Gemüsegärten im Hochhaus? Das könnte es in der Stadt der Zukunft geben. Dann wachsen vielleicht auch Apfelbäume auf der Dachterasse.

Stuttgart - Bäume oder Hühner auf dem Balkon einer Stadtwohnung - das wäre doch witzig. In der Zukunft könnte das möglich sein, zumindest, wenn der Balkon groß genug ist. Wenn die Kinder von heute längst erwachsen sind, wird das sogenannte "urban farming" vielleicht schon ganz selbstverständlich zu einer Stadt gehören. "Urban farming" ist eine von vielen Ideen, wie die Zukunft unserer Städte aussehen könnte und bedeutet, dass Menschen selbst etwas anbauen und ernten, auch wenn sie mitten in der Stadt leben.

 

Die Stadtbewohner könnten damit Umweltschutz betreiben, denn Lebensmittel in den Supermärkten haben oft eine lange Reise hinter sich, die viel Verkehr und hohe Energiekosten verursacht. Eines Tages bauen Menschen vielleicht auf dem eigenen Balkon Gurken, Radieschen, Tomaten oder Äpfel an. Und essen Eier vom eigenen Balkonhuhn zum Frühstück.

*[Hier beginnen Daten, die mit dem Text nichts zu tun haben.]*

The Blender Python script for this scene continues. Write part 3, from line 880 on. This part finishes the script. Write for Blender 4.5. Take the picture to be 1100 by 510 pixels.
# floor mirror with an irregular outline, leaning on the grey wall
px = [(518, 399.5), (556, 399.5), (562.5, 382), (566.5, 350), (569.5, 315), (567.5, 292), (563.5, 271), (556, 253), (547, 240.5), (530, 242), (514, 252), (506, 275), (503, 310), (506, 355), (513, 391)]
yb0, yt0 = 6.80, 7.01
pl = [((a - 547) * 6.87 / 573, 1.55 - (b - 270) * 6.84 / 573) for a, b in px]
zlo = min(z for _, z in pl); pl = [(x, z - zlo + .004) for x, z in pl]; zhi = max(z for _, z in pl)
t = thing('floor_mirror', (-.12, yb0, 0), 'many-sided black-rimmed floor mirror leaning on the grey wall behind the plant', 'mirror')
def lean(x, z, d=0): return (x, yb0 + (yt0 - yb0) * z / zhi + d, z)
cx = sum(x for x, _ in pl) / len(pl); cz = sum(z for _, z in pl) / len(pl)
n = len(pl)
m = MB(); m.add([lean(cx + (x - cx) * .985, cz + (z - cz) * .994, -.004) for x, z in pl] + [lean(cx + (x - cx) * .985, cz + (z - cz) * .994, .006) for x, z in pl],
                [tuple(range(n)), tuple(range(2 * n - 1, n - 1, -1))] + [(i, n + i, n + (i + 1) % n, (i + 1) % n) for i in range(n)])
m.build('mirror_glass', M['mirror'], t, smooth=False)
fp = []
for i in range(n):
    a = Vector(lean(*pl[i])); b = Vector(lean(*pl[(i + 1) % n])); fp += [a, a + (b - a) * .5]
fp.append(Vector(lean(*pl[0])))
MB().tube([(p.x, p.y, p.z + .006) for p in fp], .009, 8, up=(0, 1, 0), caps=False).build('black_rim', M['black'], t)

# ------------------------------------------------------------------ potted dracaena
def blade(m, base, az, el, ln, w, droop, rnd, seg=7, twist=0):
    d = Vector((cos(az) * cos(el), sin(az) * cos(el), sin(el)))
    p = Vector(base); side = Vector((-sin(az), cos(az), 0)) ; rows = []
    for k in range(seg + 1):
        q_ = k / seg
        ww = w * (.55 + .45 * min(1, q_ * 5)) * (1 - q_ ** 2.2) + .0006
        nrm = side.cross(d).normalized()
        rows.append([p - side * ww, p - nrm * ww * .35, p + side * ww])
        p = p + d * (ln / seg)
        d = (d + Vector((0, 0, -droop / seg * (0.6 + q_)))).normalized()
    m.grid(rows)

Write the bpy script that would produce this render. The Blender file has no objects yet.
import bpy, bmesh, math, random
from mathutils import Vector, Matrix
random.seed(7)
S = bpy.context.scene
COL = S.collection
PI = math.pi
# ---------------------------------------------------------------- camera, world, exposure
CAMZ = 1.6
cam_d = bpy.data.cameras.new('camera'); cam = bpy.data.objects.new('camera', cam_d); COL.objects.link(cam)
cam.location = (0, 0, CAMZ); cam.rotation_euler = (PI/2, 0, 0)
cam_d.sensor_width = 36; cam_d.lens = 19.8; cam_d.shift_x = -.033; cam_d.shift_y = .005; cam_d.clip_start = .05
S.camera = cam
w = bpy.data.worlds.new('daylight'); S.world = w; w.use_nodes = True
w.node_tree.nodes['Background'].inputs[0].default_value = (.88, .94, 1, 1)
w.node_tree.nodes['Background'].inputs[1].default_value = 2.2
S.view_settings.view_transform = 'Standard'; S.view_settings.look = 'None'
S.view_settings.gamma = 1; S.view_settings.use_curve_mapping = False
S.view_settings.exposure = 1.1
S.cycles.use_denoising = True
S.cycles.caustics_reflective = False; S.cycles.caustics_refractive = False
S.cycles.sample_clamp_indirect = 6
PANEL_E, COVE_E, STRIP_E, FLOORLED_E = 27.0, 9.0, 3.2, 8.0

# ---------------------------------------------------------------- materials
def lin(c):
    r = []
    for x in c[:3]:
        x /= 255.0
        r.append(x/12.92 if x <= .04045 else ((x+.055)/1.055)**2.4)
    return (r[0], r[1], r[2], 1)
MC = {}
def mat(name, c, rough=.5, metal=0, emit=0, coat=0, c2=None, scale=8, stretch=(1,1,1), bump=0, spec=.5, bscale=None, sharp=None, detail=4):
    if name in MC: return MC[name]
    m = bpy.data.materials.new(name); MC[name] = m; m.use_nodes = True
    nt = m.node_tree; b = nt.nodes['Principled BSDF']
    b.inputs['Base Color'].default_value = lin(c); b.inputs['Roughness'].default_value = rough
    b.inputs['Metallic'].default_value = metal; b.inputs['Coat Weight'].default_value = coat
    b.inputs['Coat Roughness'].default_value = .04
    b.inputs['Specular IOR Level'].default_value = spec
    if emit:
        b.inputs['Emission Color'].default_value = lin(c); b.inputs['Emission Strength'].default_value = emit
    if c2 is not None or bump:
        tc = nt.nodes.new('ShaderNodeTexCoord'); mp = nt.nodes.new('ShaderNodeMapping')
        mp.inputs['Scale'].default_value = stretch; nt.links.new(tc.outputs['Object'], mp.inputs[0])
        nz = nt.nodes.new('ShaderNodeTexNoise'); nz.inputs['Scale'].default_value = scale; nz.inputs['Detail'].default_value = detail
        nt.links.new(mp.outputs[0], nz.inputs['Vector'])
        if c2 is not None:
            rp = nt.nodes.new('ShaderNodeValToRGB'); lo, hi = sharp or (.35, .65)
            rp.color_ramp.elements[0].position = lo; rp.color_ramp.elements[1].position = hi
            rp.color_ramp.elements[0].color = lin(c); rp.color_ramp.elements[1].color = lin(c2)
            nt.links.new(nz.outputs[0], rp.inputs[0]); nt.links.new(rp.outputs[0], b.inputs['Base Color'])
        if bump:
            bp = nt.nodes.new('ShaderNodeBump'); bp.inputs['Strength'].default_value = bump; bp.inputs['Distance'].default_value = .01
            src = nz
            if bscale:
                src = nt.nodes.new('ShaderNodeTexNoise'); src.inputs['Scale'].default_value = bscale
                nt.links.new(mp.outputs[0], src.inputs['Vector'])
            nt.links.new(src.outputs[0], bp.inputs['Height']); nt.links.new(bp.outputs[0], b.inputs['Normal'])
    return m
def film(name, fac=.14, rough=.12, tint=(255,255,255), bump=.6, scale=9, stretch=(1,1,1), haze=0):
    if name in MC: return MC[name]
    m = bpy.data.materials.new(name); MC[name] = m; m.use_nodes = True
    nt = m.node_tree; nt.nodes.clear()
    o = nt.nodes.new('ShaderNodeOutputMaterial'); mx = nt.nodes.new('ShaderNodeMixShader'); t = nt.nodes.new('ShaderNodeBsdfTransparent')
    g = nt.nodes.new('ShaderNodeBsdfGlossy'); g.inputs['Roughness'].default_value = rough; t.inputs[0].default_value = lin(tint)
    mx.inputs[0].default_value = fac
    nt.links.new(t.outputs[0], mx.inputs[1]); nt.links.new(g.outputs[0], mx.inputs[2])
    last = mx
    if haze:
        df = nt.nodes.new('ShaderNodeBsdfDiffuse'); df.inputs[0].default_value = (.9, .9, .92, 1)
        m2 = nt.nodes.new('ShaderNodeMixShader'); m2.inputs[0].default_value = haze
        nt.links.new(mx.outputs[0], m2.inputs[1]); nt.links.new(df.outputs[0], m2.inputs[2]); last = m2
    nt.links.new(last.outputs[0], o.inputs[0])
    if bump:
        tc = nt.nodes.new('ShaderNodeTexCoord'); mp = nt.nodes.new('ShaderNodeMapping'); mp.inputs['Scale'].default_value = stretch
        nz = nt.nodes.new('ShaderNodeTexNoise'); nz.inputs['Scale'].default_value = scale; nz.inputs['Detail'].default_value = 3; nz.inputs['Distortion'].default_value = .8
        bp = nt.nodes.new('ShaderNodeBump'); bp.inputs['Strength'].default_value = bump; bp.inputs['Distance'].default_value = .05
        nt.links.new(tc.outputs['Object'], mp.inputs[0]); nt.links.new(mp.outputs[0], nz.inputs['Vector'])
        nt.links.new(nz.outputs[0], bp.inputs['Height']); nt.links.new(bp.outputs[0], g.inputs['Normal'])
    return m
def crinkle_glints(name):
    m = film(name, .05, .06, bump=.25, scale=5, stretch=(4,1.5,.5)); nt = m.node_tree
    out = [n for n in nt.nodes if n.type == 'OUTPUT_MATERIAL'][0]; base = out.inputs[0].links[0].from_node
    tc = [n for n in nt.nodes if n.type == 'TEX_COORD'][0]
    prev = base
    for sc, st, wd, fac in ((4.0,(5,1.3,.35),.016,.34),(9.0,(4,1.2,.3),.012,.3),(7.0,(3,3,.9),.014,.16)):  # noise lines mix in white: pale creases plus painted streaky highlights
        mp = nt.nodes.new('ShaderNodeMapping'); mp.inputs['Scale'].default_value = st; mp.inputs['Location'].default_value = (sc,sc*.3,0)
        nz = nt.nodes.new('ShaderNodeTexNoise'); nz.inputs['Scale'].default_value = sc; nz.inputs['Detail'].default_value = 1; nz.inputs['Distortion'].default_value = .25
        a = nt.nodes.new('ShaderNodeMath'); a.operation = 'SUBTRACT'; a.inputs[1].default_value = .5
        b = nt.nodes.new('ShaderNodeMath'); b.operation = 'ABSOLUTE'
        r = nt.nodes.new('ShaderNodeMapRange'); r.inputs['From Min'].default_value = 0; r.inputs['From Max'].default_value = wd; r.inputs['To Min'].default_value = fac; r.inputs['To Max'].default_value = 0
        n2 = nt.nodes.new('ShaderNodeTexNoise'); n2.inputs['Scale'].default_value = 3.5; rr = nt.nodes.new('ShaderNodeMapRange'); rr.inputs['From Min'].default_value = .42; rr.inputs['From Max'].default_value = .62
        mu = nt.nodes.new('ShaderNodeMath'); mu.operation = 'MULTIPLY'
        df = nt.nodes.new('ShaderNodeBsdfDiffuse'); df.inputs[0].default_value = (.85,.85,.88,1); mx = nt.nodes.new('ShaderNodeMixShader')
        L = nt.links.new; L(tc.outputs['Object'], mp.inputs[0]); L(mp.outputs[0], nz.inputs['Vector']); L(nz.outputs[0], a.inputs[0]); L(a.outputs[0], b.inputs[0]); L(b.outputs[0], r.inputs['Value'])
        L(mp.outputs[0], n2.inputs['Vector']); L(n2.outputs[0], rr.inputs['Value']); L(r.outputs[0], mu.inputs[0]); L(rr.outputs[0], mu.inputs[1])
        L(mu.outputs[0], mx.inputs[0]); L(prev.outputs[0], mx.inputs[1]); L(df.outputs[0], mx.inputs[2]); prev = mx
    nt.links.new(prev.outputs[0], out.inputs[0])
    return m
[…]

"Urban farming" ist keine neue Idee

Stadtplaner sind unter anderem dafür zuständig, Räume und Plätze in der Stadt, etwa für das "urban farming", zu schaffen. Das ist manchmal schwierig, weil es immer weniger Platz gibt. Wenn die Landwirtschaft im Kleinen in die Stadt soll, braucht man dafür Fläche. Die findet man auf Dächern, Balkonen oder in Baulücken. "Obstbäume im Hof oder auf Stadtplätzen bieten die Chance, den tendenziell steigenden Temperaturen in den Städten zu trotzen", sagt der Architekt Franz Pesch. Und das Grün bringt zugleich bessere Luft.

"Urban farming" ist keine neue Idee. In den 70er Jahren haben Menschen in New York Gärten in der Stadt angelegt und gemeinsam gepflegt. Über das Unkrautjäten, Erdbeerernten und Bohnenziehen haben sich Menschen verschiedener Nationalitäten kennengelernt, die sich sonst nie getroffen hätten. Den New Yorkern hat das viel Spaß gemacht. Der amerikanischer Ernährungsexperte Michael Pollan glaubt sogar, dass das "urban farming" wegen der steigenden Ölpreise auf der Welt die einzige Möglichkeit sein wird, einen nachhaltigen Lebensstil zu pflegen. Nachhaltig bedeutet, dass man die Umwelt und die Lebensqualität für künftige Generationen erhalten möchte, die erst in 80, 90 oder 150 Jahren leben werden. "Und weil die Menschen immer älter werden, werden sich auch Nachbarschaften verändern", sagt Franz Pesch.

Das Zusammenleben wird sich verändern

Ältere Menschen, die keine Verwandten mehr haben, werden vielleicht von den Nachbarn als Oma oder Opa für ihre Kinder "adoptiert". Dafür helfen die Nachbarn den Älteren dann im Haushalt. Damit alle Generationen in einem Stadtteil gut zusammenleben können, müssen Architekten beim Planen weit in die Zukunft schauen.

In den Städten der Zukunft werden die Menschen aber nicht nur neue Wohnformen finden, sie werden sich auch anders fortbewegen. Mehr zu Fuß, mit dem Fahrrad - denn: noch mehr Autos können weder Städte noch die Umwelt vertragen. "Deshalb werden wir uns künftig häufiger ein Auto mit anderen teilen", vermutet Pesch.

In manchen Städten probieren die Menschen bereits Kurioses aus: In China lassen sie Gärten auch an Häuserfassaden wachsen! Die Häuser der Zukunft sind außerdem Kraftwerke, die mehr Energie produzieren, als sie verbrauchen. "Wer bei uns im 10. Stock lebt, kann noch nichts anbauen. Dort wächst nicht mal mehr eine Geranie", sagt Pesch. Es sei denn, das Haus ist mit einer Spezialtechnik gebaut, oder es gibt einen verglasten Balkon, ähnlich wie ein Wintergarten. Dann wachsen Erdbeeren heute schon im 10. Stock.